Why choose a secured loan?

Secured loans are advantageous in a number of ways. As already mentioned, this type of loan allows borrowers to borrow a larger loan amount. With a secured loan, you can meet a wide variety of financial needs as opposed to an unsecured loan with smaller loan offers. Because lenders have your property as security, the interest rates are typically lower or cheaper. Even if you have a less than stellar credit rating, a secured loan will still allow you to avail a larger loan amount at a cost you can afford.

Secured loans are also easier to avail. So long as you have a property to use as security, you can get approved quickly and without hassles. In addition, borrowers can also borrow money over a longer repayment period. Loan terms vary from deal to deal and you can choose which terms suits your situation best from five years up to 20 years.

Why not choose a secured loan?

While certainly attractive and widely available across UK, there are a few downsides to keep in mind when applying for a secured loan. Because your loan’s approval relies heavily on your property, this financial move is something you need to think through as thoroughly as you can. It’s not something you avail just because it’s accessible and available.

With your property on the line, one of the biggest downsides you need to think about is the risk of repossession. Your lender as per the loan terms can forcibly repossess your house and sell it to pay off the loan. This move is often carried out when the borrower can no longer repay for the loan.

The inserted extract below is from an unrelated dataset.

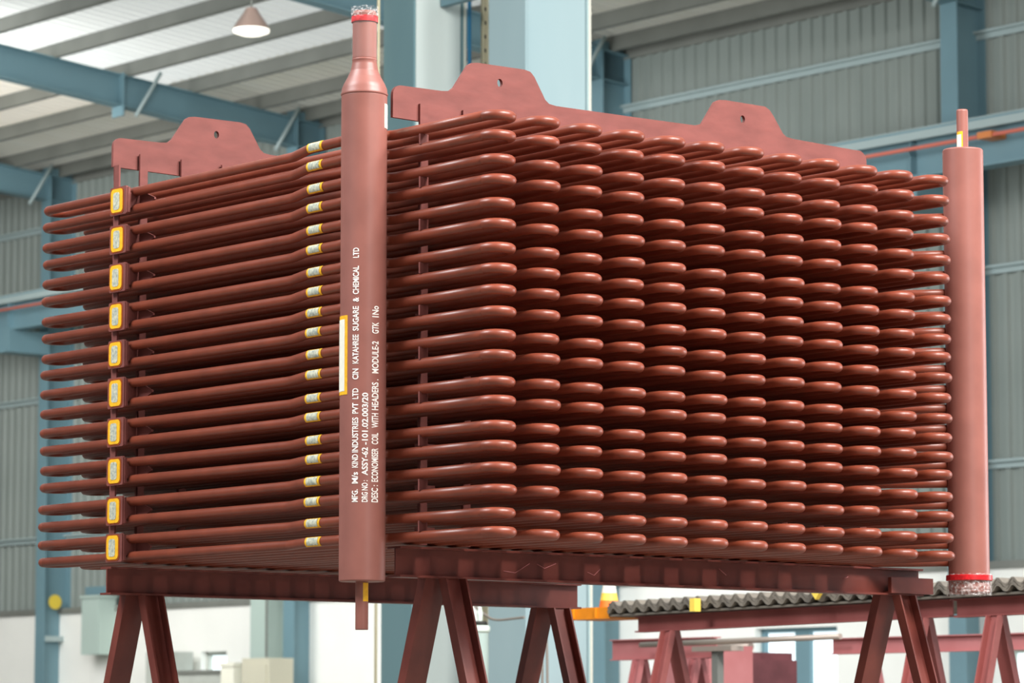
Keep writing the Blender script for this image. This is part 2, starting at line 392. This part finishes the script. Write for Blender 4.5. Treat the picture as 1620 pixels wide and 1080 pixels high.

If the resale price fails to cover your loan balance, the lender can still run after you for payments.

How to find the right secured loan?

Considering the pros and cons, secured loans are the type of loans that should be taken with caution. In fact, most experts would recommend to only consider the loan as a last resort. Only if you’ve exhausted other alternatives should you risk putting your home or property at risk. And if you do decide to avail the loan, it’s important to make sure that you find the right secured loan deal for your needs.

To find the right deal, you always need to start with your needs. You may use top comparison sites to help you wade through your options. You may also seek recommendations and even enlist the help of a financial expert to help you plan your borrowing responsibly. In any case, the trick at the end of the day lies on you committing to pay off the loan on time month after month.